Chennai’s long-running contest over informal commerce along Marina Beach has entered a political pause, with the Greater Chennai Corporation (GCC) deferring enforcement against unauthorised stalls until after the upcoming Assembly elections. The decision leaves nearly 2,000 small traders in uncertainty and underscores the complex balance between public space management, coastal ecology and urban livelihoods in one of India’s most visited beachfronts.
Civic officials confirmed that a drive to rationalise vending activity along the promenade will resume once polling concludes, citing concerns around public order during the election period. The move follows a court-directed exercise aimed at limiting authorised stalls to 300 through a lottery mechanism, an approach that failed to secure participation from a majority of vendors.At the heart of the dispute is the future of Marina’s informal economy. Vendor associations estimate that close to 2,000 shop owners operate across various stretches of the beach. Many argue that a sharp reduction would dismantle long-established micro-enterprises that depend almost entirely on tourist footfall.nCity administrators, however, contend that unregulated vending has strained sanitation systems, restricted beach visibility and complicated coastal management efforts.

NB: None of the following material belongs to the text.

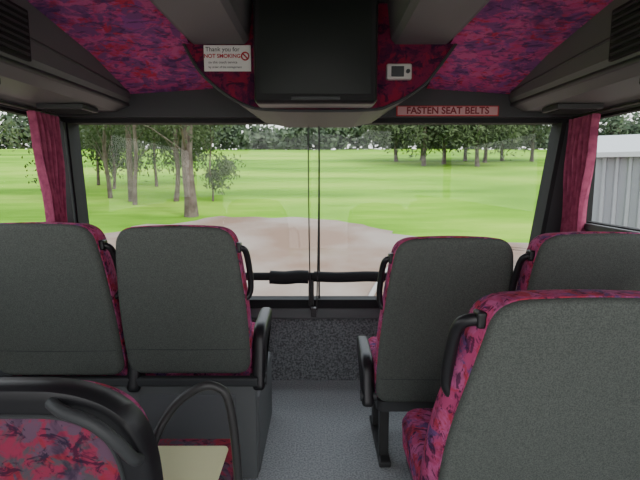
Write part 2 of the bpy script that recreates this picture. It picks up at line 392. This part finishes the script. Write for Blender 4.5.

Portions of the seafront have already been cleared under the Blue Flag beach development programme, a certification model designed to improve environmental quality, safety and visitor amenities. Officials say subsequent phases will further reorganise space usage to enhance pedestrian access and coastal resilience.The Marina vendor clearance debate therefore extends beyond enforcement. Urban planners note that beachfronts are climate-sensitive public assets, particularly in cyclone-prone regions such as Chennai. Reducing congestion can aid evacuation planning, improve waste management and protect dune ecosystems. Yet, removing informal traders without structured rehabilitation risks deepening economic vulnerability in a city where informal work forms a significant share of employment.

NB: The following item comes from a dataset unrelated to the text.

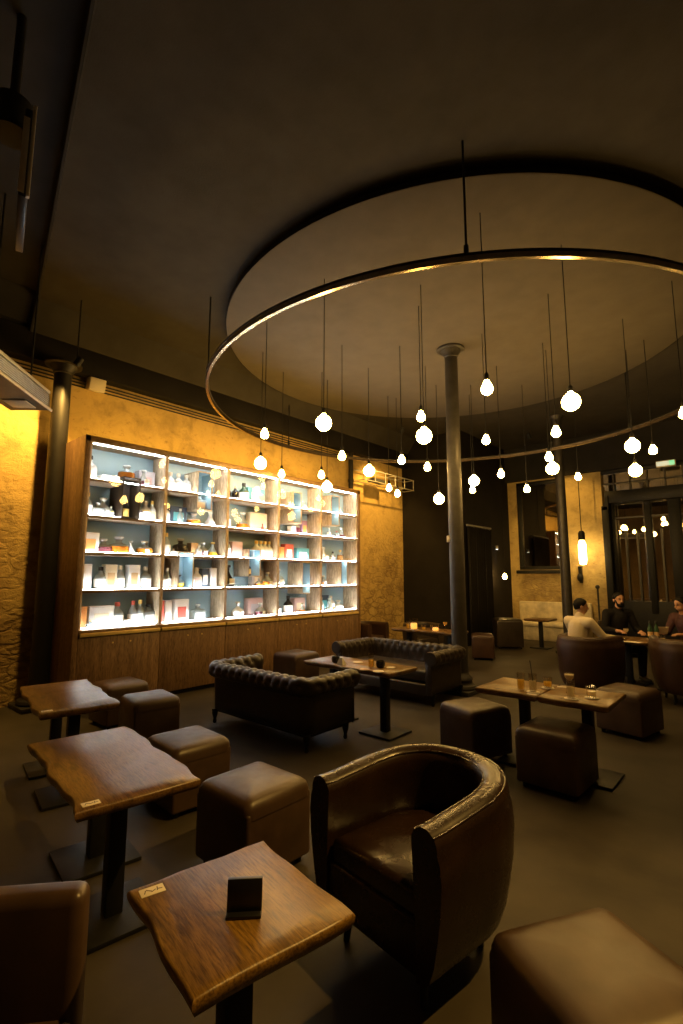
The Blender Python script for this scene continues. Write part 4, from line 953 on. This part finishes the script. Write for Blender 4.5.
# ------------------------------------------------------------------ glasses and small things
def glass_thing(kind, x, y, z, label, drink=None, straw=False, group='drinking glasses'):
    nm = {'highball': 'highball_glass', 'tumbler': 'tumbler', 'coupe': 'wine_glass'}[kind]
    o = empty(nm, (x, y, z)); tag(o, label, 'glass', group)
    if kind == 'highball': pr = [(0.028, 0), (0.030, 0.004), (0.034, 0.15), (0.031, 0.15), (0.027, 0.012)]; liq = [(0.026, 0.013), (0.029, 0.09)]
    elif kind == 'tumbler': pr = [(0.034, 0), (0.036, 0.004), (0.040, 0.09), (0.037, 0.09), (0.033, 0.012)]; liq = [(0.032, 0.013), (0.035, 0.05)]
    else: pr = [(0.036, 0), (0.034, 0.004), (0.005, 0.01), (0.005, 0.085), (0.022, 0.10), (0.042, 0.13), (0.042, 0.165), (0.039, 0.165), (0.037, 0.132), (0.018, 0.104)]; liq = [(0.016, 0.106), (0.036, 0.132), (0.038, 0.155)]
    f = MB(); f.lathe(pr, n=20); f.build('glass_body', M['glass'], o)
    if drink: f = MB(); f.lathe(liq, n=16); f.build('drink', M[drink], o)
    if straw: f = MB(); f.tube([(0.01, 0, 0.015), (-0.02, 0.01, 0.26)], 0.0035, 6); f.build('straw', M['c_black'], o)
    return o
def coaster(x, y, z, label, mat='paper', r=0.055):
    f = MB(); f.lathe([(r, 0), (r + 0.002, 0.002), (r, 0.005), (r - 0.01, 0.0055)], n=24); o = f.build('coaster', M[mat], loc=(x, y, z)); tag(o, label, 'coaster', 'coasters'); return o
TZ = 0.701
coaster(-1.72, 4.49, TZ, 'white coaster under the glass with the straw'); coaster(-1.68, 4.74, TZ, 'white coaster under the low tumbler on the left table')
coaster(-1.395, 4.46, TZ, 'white coaster under the empty highball glass'); coaster(-1.275, 4.60, TZ, 'white coaster under the tumbler nearest the table end')
glass_thing('highball', -1.83, 4.50, TZ, 'highball glass with yellow drink, leftmost on the paired tables', 'd_yellow'); glass_thing('highball', -1.72, 4.49, TZ + 0.006, 'highball glass with a black straw in it', 'd_pale', True)
glass_thing('tumbler', -1.68, 4.74, TZ + 0.006, 'low tumbler on the left table beside the card', 'd_yellow'); glass_thing('highball', -1.395, 4.46, TZ + 0.006, 'empty highball glass in front of the stemmed glass', 'd_pale')
glass_thing('coupe', -1.47, 4.68, TZ, 'stemmed glass holding a creamy pale cocktail', 'c_cream'); glass_thing('tumbler', -1.275, 4.60, TZ + 0.006, 'tumbler on the right table nearest its end', 'd_pale')
f = MB(); f.box((0, 0, 0.001), (0.08, 0.05, 0.002)); o = f.build('table_card', M['paper'], loc=(-1.60, 4.87, TZ), rz=0.3); tag(o, 'small white card beside the low tumbler', 'card')
f = MB(); f.box((0, 0, 0.001), (0.08, 0.05, 0.002)); o = f.build('table_card', M['paper'], loc=(-1.70, 4.405, TZ), rz=0.1); tag(o, 'small white card on the front edge of the paired tables', 'card')
# between the sofas
def votive(x, y, z, label, mat='black_plastic', lit=False):
    o = empty('votive_holder', (x, y, z)); tag(o, label, 'candle holder', 'votive holders')
    f = MB(); f.lathe([(0.03, 0), (0.045, 0.01), (0.052, 0.045), (0.045, 0.075), (0.040, 0.075), (0.044, 0.04), (0.03, 0.014)], n=20); f.build('bowl', M[mat], o)
    f = MB(); f.lathe([(0.026, 0.014), (0.026, 0.035)], n=14); f.build('candle', M['paper'], o)
    if lit: f = MB(); f.lathe([(0.002, 0.036), (0.007, 0.045), (0.002, 0.065)], n=8); f.build('flame', M['flame'], o)
    return o
votive(-4.03, 4.47, TZ, 'black votive bowl at the left of the sofa table'); votive(-3.44, 4.56, TZ, 'black votive bowl at the right of the sofa table')
o = empty('folded_napkin', (-3.88, 4.40, TZ)); tag(o, 'white folded napkin standing beside the left votive', 'napkin')
f = MB(); f.loft([[Vector((-0.05, -0.035, 0)), Vector((0.05, -0.035, 0)), Vector((0.05, 0.035, 0)), Vector((-0.05, 0.035, 0))], [Vector((-0.02, -0.012, 0.08)), Vector((0.02, -0.012, 0.08)), Vector((0.02, 0.012, 0.08)), Vector((-0.02, 0.012, 0.08))]]); f.build('fold', M['paper'], o)
glass_thing('highball', -3.51, 4.48, TZ, 'highball glass of yellow drink on the sofa table', 'd_yellow')
coaster(-3.35, 4.63, TZ, 'white coaster at the far right of the sofa table', r=0.05); coaster(-3.32, 4.36, TZ, 'white coaster on the front corner of the sofa table', r=0.06); coaster(-3.85, 4.66, TZ, 'white coaster in the middle of the sofa table', r=0.06); coaster(-3.50, 4.35, TZ, 'reddish coaster in front of the yellow drink', 'c_tan', 0.055)
# candle lit table at the back
def candle_glass(x, y, z, r, h, label, lit=True):
    o = empty('candle_glass', (x, y, z)); tag(o, label, 'candle', 'candle glasses')
    f = MB(); f.lathe([(r, 0), (r * 1.02, 0.004), (r, h), (r - 0.004, h), (r - 0.004, 0.01)], n=20); f.build('glass_body', M['glass'], o)
    f = MB(); f.lathe([(r * 0.85, 0.01), (r * 0.85, h * 0.55)], n=16); f.build('candle', M['candle'], o)
    return o
candle_glass(-5.45, 8.31, TZ, 0.075, 0.20, 'large glowing candle jar on the back table'); candle_glass(-4.95, 8.28, TZ, 0.065, 0.11, 'short square orange candle glass on the back table')
glass_thing('highball', -5.56, 8.27, TZ, 'highball glass left of the large candle jar', 'd_yellow'); glass_thing('tumbler', -5.20, 8.27, TZ, 'tumbler between the two candle glasses', 'd_yellow'); glass_thing('coupe', -4.84, 8.45, TZ, 'stemmed glass right of the orange candle', 'd_yellow'); glass_thing('tumbler', -5.10, 8.40, TZ, 'dark tumbler behind the orange candle', 'b_plum')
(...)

Merchants are demanding regulated vending zones rather than eviction, calling for transparent allocation criteria and relocation options that maintain commercial viability. They argue that Marina’s street food culture forms part of the city’s tourism identity and supports thousands of dependents. Experts suggest that a calibrated approach integrating vending clusters, uniform design guidelines, waste segregation systems and defined operating hours could reconcile environmental compliance with income security. Similar models in other coastal cities have demonstrated that formalising informal trade can improve revenue collection and public hygiene while preserving local enterprise. As Chennai prepares for post-election action, the outcome will test how the city manages competing priorities: ecological stewardship, electoral sensitivity, and equitable access to economic opportunity. The direction taken could influence how other Indian metros approach high-footfall public spaces where sustainability, heritage and livelihoods intersect.